L’accordo non è ancora chiuso, ma l’uscita pubblica di Silvio Berlusconi e Bee Taechaubol, questa mattina davanti al Park Hyatt di Milano dopo il faccia a faccia tra i due, rappresenta un importante passo in avanti per la costruzione di un nuovo Milan, finalmente competitivo in Italia e in Europa. Questa sarebbe infatti una delle condizioni che l’attuale numero uno del club rossonero avrebbe posto alla cordata guidata da Mr Bee per ragionare sul nuovo assetto azionario della società, che dovrà essere definito nelle prossime settimane. E in effetti se, come ormai sembra molto probabile, Taechaubol e i suoi soci diventeranno azionisti del Milan, il club rossonero potrebbe contare su una considerevole dote finanziaria da utilizzare già nella prossima sessione del calciomercato.
Ipotizzando che i capitali freschi raccimolati da Mr Bee non finiranno nelle casse della Fininvest, ma direttamente in quelli del club, attraverso un aumento di capitale riservato ai nuovi soci. E considerato che Taechaubol avrebbe valutato il diavolo circa 950 milioni di euro (al netto dei 250 milioni di debiti finanziari), se i nuovi soci entreranno subito con il 49%, nelle casse del club finiranno circa 465 milioni. Una cifra imponente che, se da un lato potrebbe essere utilizzata per lo sviluppo commerciale e infrastrutturale del club (il progetto stadio ha un costo di circa 300 milioni), dall’altro dovrebbe essere utilizzata per rafforzare la squadra per la prossima stagione.
Ma al di là delle dichiarazioni odierne di Berlusconi, che lasciano ben sperare i tifosi rossoneri, il nuovo corso del Milan dovrà necessariamente fare i conti con le stringenti regole del fair play finanziario. Regole che il club potrebbe “ignorare” nella prossima stagione, visto che difficilmente la squadra attualmente guidata da Filippo Inzaghi riuscirà a strappare un posto per la prossima Europa League, ma che potrebbero limitare la libertà di manovra in termini di investimenti sul mercato dal 2016/17, qualora il Milan dovesse tornare in Europa.
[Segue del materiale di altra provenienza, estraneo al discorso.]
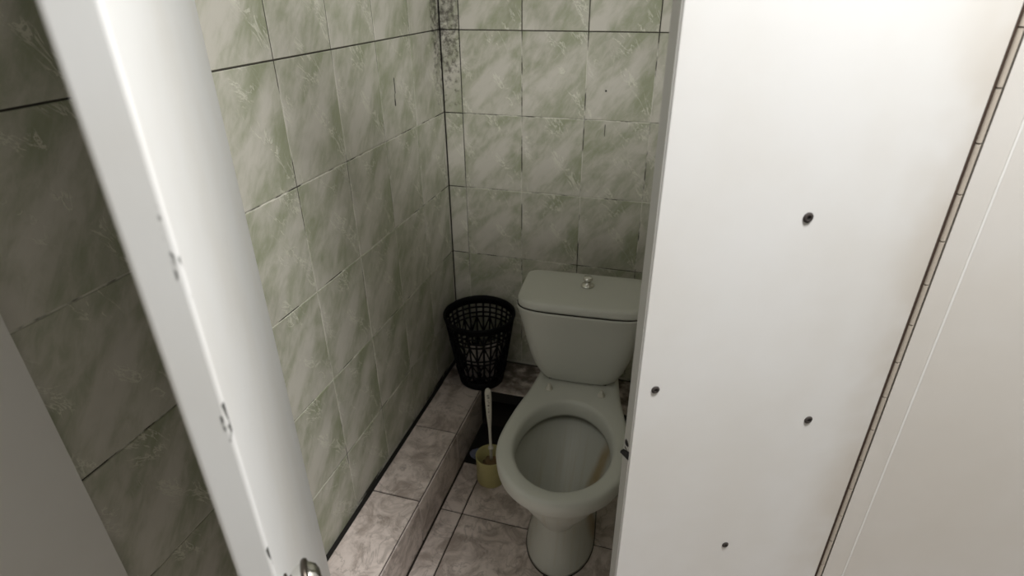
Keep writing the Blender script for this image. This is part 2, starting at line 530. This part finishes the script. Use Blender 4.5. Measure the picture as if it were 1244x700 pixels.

Le perdite accumulate dal Milan nelle ultime stagioni, cui si sommerrà quella relativa all’esercizio 2015 (difficile immaginare un risultato positivo nel breve periodo), potrebbero infatti costringere la futura proprietà del Milan a spalmare nel tempo gli investimenti necessari a rilanciare la competitività della squadra. Difficilmente infatti i ricavi del Milan, nonostante i piani di Taechaubol per rilanciarne il brand in Asia e nel Mondo, avranno una crescita esponenziale e saranno fin da subito così capienti per assorbire i costi (in termini di costo del personale e ammortamenti) necessari ad allestire una squadra di vertice in Europa.
Da questo punto di vista il pacchetto di benvenuto (welcome package) contenuto nella proposta, recapitata dai club europei alla Uefa, contenente suggerimenti per modificare il regolamente sul Fair Play Finanziario, sarebbe una misura che agevolerebbe i piani di Mr Bee e le ambizioni di Berlusconi (leggi la proposta dei club all’Uefa rivelata da C&F)
La proposta prevede infatti che i club nel cui capitale sono entrati (o entreranno) nuovi investitori possano permettersi una perdita massima di 50 milioni di euro nel primo anno, per poi diminuire a 40 milioni nel secondo, a 30 nel terzo e infine a 20 nel quarto. Un tetto dunque meno stringente rispetto ai 45 milioni cumulati in tre anni previsto dall’attuale regolamento.
Non è forse un caso che proprio di recente Umberto Gandini, direttore dell’organizzazione sportiva del Milan e vicepresidente dell’Eca abbia sottolineato le difficoltà create dal Financial Fair Play a nuovi investitori. «Il fair play finanziario», ha affermato Gandini nel corso dei Globe Soccer Awards di fine dicembre a Dubai, «ha portato un po’ di buon senso nella gestione delle società di calcio. È stato un successo in termini di riduzioni delle perdite complessive del calcio europeo. Dall’altro lato c’è però da considerare come alcuni club a causa di questo sono cristallizzati, ci sono investitori che vorrebbero entrare in gioco ma che vengono frenati proprio da questo meccanismo. In Europa in questo momento ci sono solamente 5-6 grandi club, quello a cui dovrebbe mirare l’Uefa è di avere come minimo 20 grandi club».
L’alternativa potrebbe essere quella di fare leva sul portafoglio di giocatori del fondo Doyen di Nelio Lucas. Così hanno lasciato intendere le cronache della giornata di ieri. Ma va considerato che dal primo maggio 2015 l’utilizzo da parte dei club di giocatori partecipati da terze parti come Doyen (le cosiddette Tpo) non è più legale.